Il s’agit d’un complexe de contrats informatiques gravitant autour d’une obligation légale dite essentielle.
Un arrêt rendu par la chambre commerciale de la Cour de cassation le 13 février 2007 apporte des éléments sur deux points : l’interdépendance entre les divers contrats qui ont pu être conclus avec le client et la portée des obligations souscrites par le fournisseur en présence d’une clause limitative de responsabilité.
Une affaire entre la société Faurecia – auquel l’arrêt rendu donne pleinement satisfaction – a débuté en 1997. Faurecia souhaitait déployer sur ses sites un logiciel intégré couvrant principalement la gestion de production et la gestion commerciale. Conseillé par la société Deloitte, elle avait choisi la Version 12 d’Oracle, qui ne devait pas être disponible avant septembre 1999. En 1998, à des dates rapprochées, furent conclus : un contrat rassemblant plusieurs licences sur le progiciel intégré, un contrat de mise en oeuvre du programme Oracle applications, un contrat de maintenance et un contrat de formation.

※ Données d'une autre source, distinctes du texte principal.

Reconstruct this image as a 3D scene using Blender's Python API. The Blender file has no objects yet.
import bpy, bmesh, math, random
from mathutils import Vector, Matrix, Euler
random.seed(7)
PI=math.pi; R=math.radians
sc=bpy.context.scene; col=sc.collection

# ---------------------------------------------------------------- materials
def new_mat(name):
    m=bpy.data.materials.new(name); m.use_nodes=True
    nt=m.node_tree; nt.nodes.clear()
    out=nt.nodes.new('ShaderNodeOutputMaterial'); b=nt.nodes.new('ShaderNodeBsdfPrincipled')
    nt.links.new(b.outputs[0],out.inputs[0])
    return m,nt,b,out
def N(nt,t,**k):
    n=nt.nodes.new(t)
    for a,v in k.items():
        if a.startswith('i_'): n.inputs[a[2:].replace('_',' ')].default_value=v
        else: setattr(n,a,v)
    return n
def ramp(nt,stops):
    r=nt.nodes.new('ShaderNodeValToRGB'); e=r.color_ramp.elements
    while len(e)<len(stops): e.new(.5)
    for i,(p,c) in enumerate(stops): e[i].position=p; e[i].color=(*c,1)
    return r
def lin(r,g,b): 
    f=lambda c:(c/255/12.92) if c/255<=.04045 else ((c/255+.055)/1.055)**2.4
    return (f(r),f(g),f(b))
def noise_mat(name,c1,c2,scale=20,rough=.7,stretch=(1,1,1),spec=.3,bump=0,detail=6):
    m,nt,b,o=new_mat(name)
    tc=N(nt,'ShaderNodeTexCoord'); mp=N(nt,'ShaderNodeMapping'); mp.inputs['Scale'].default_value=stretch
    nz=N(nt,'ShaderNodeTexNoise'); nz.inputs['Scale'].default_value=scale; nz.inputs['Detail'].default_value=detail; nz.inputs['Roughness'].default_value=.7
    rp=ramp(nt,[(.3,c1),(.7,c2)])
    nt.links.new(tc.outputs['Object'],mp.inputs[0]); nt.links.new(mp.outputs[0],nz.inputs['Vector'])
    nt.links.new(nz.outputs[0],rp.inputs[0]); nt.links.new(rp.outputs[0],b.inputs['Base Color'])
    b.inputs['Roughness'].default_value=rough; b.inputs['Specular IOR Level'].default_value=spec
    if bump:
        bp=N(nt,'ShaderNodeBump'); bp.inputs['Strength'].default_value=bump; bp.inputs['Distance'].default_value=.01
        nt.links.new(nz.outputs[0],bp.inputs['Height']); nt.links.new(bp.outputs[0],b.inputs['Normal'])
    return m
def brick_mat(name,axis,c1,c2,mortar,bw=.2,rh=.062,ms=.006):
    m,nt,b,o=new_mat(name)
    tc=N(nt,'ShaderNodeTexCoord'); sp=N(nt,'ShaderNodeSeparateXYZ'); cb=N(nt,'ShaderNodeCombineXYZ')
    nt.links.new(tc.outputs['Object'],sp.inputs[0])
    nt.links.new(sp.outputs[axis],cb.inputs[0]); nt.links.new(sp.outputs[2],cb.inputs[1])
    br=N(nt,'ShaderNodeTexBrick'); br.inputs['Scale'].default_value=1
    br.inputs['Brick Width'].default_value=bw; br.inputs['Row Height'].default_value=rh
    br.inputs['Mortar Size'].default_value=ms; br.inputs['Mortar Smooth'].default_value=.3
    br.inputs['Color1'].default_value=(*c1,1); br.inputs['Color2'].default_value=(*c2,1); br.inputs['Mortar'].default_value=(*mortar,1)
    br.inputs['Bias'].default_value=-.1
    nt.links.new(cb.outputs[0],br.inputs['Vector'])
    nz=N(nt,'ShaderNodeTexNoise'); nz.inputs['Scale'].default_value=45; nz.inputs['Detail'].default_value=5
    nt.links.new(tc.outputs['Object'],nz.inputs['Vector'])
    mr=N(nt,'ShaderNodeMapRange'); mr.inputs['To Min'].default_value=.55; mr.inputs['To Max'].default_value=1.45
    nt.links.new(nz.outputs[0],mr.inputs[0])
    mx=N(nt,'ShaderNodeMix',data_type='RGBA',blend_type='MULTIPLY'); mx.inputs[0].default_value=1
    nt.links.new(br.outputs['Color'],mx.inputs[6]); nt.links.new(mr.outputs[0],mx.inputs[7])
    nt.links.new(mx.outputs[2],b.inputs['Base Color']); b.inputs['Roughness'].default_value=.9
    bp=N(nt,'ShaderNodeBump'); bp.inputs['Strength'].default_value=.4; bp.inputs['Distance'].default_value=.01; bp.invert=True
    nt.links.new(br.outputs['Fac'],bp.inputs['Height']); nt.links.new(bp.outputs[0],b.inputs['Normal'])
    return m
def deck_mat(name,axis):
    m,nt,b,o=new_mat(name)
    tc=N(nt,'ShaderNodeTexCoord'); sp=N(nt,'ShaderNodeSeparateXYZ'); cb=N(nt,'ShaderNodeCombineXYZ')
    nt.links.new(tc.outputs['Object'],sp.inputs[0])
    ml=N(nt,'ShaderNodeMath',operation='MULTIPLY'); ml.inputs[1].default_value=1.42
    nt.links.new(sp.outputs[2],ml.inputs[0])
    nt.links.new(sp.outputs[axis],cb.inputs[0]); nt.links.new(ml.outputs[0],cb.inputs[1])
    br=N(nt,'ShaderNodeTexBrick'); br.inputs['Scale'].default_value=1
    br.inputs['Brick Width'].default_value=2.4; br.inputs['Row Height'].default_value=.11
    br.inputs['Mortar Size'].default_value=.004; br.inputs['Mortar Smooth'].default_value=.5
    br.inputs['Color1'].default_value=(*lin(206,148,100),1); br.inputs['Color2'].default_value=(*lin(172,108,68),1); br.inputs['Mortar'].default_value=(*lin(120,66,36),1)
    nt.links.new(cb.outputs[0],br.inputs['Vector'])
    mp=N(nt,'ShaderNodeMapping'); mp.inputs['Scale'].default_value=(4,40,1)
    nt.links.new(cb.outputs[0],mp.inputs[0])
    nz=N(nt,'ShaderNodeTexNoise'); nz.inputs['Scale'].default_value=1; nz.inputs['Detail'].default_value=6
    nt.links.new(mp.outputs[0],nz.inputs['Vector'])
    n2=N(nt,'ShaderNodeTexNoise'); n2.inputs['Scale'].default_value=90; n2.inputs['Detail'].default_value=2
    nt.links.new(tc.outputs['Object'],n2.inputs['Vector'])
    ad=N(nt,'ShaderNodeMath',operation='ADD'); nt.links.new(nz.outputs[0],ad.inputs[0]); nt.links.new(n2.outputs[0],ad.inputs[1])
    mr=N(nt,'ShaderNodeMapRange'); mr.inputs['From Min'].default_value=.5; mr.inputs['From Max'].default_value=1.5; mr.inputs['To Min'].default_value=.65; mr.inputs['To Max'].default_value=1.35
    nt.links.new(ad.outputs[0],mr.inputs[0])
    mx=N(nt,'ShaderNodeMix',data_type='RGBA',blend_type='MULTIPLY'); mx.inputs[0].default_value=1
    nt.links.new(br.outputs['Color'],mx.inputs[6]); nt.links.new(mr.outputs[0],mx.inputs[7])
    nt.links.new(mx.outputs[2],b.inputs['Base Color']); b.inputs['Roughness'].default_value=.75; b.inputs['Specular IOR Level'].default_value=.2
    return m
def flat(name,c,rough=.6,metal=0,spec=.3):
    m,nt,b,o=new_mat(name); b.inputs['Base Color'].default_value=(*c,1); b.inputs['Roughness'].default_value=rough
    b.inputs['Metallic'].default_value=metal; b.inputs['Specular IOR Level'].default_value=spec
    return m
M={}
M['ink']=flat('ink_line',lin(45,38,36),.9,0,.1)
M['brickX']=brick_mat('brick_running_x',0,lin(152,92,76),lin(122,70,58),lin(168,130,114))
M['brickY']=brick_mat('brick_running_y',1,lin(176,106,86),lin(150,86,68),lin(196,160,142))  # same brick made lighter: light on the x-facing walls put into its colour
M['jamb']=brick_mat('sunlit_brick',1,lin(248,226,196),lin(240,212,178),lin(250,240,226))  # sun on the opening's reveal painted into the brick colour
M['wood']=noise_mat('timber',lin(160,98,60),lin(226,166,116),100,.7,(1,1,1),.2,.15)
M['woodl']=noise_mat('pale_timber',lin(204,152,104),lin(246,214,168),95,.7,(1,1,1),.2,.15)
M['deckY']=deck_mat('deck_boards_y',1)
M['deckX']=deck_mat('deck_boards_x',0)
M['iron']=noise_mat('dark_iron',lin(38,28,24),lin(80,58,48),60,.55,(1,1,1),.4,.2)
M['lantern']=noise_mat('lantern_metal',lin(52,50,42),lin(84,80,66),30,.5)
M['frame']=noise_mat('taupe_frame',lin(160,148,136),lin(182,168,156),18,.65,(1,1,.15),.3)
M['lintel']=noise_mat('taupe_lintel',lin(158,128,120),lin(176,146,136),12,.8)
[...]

La version 12 ne lui étant pas livrée, le client cessa de régler les redevances et fut assigné en paiement par l’établissement de crédit auquel Oracle les avait cédées, Il appelait en garantie Oracle, puis l’assignait ainsi que Deloitte, afin d’obtenir la résolution pour inexécution de l’ensemble des contrats signés. La Cour d’appel prononça la résolution partielle du contrat de licence et la résiliation du contrat de formation, aux torts de la société Oracle, constata la résiliation des contrats de maintenance et de mise en oeuvre de la solution informatique, et condamna Oracle à prendre en charge les redevances cédées. Devant la Cour de cassation ont été discutées la question de l’interdépendance des contrats et celle de l’application de la limitation de responsabilité. La Cour d’appel, pour décider que les quatre contrats litigieux étaient interdépendants, a souligné qu’ils poursuivaient tous le même but et n’avaient aucun sens indépendamment les uns des autres.
Approuvant ce raisonnement, la haute Juridiction estime que les juges n’avaient pas à relever que le fournisseur en était informé dès lors qu’il avait lui-même conclu les quatre contrats concernés. L’indivisibilité entre plusieurs contrats informatiques se déduit donc de la convergence de leur finalité, mais des considérations supplémentaires, tenant à la volonté des parties, doivent s’ajouter pour qu’on puisse conclure à l’indivisibilité. Le second point tenait au jeu des clauses restrictives de responsabilité. La Cour d’appel avait limité les sommes dues par Oracle à son client au montant des redevances réclamées par l’établissement de crédit, et rejeté les autres demandes du client, en retenant qu’il n’avait pas démontré la faute lourde justifiant d’écarter la clause limitative de responsabilité figurant au contrat.
La décision, à cet égard, fut cassée : selon la Cour suprême, le prestataire s’était engagé à livrer la version V 12 de son progiciel, cette obligation de livraison ne fut réalisée ni en 1999, ni plus tard, sans justifier d’un cas de force majeure, il y avait eu un manquement à une obligation dite essentielle, de nature à faire échec à l’application de la clause limitative de réparation. L’arrêt présente un double intérêt : d’un côté, il invite à penser que l’obligation de délivrance d’une solution informatique est une obligation de résultat, puisqu’il précise que le prestataire ne peut s’en exonérer qu’en prouvant la force majeure ; d’autre part, en relevant un manquement à une obligation essentielle pour écarter la clause limitative de responsabilité, il s’inscrit dans la mouvance de la célèbre jurisprudence Chronopost, qu’on a pu voir appliquer en matière de maintenance informatique (Com. 17 juillet 2001), et qu’il contribue à revivifier.